Don’t dwell on breakups

For most people, breakups are inevitable in their lifetime. In fact, studies have shown that the average number of relationships in one’s lifetime is six for men, and five for women, which means that people as a whole average almost that many breakups throughout their lives. Regardless of whether you initiated the breakup, your ex initiated the breakup, or if the breakup was mutual, there is always underlying pain associated with it (although the severity of such pain varies from person to person and from breakup to breakup).

Such pain is only natural given that you are ending something that was once considered good (or even still considered good in many cases). Although there was potential in the relationship, for whatever reason things ultimately did not work out in the end. However, it is not something that you should nor need to dwell on.

Although breakups hurt, it is important to keep things in perspective: breakups happen to just about everyone. Even someone who is happily married likely has broken up with someone in their past before ultimately finding the love of their life. So while you may feel like absolute shit, you aren’t any different from anyone else out there. In other words, you may feel like you are bad at relationships and something is seriously wrong with you in particular, but in reality, you are just another of the thousands of breakups that happen every year.

Now that’s not to say that you didn’t do anything wrong in the relationship itself, because that is always a possibility. Perhaps you were too jealous, and your ex found that to be a turn-off. Or maybe you neglected your ex which created distance between the two of you. These are real problems – we can’t deny that. However, they are all real problems that you fix on your next relationship. Rather than dwelling on what went wrong in the relationship and moping about that for days upon days, you should instead use it as an opportunity to reflect on your own shortcomings (assuming you did have shortcomings that ruined the relationship).
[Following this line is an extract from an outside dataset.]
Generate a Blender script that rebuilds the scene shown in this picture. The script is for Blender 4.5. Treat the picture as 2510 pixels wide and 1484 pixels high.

If you did something wrong, own up to it and figure out how to prevent those shortcomings from ruining your next relationship.  Breakups no doubt hurt, but they also give you the opportunity to improve yourself and make yourself a better mate for the next man or woman with whom you start a relationship with.

And for those who simply dwell on a breakup because they regret what could have been, keep in mind that there are plenty of fish in the sea. Just because he or she may have seemed like your soulmate, the reality is that they were not right for you in the end. Even if you were able to beg for him or her back, the most likely scenario is that the relationship would still eventually fizzle out later on, which would just be delaying the inevitable and potentially making the pain even worse when the “final” breakup actually occurs. Instead, look to the future and realize that your true soulmate is out there waiting for you. While breakups are undoubtedly painful, do not dwell on them. The sooner you let go, the sooner you can move on and find not just your true life partner, but a better you as well.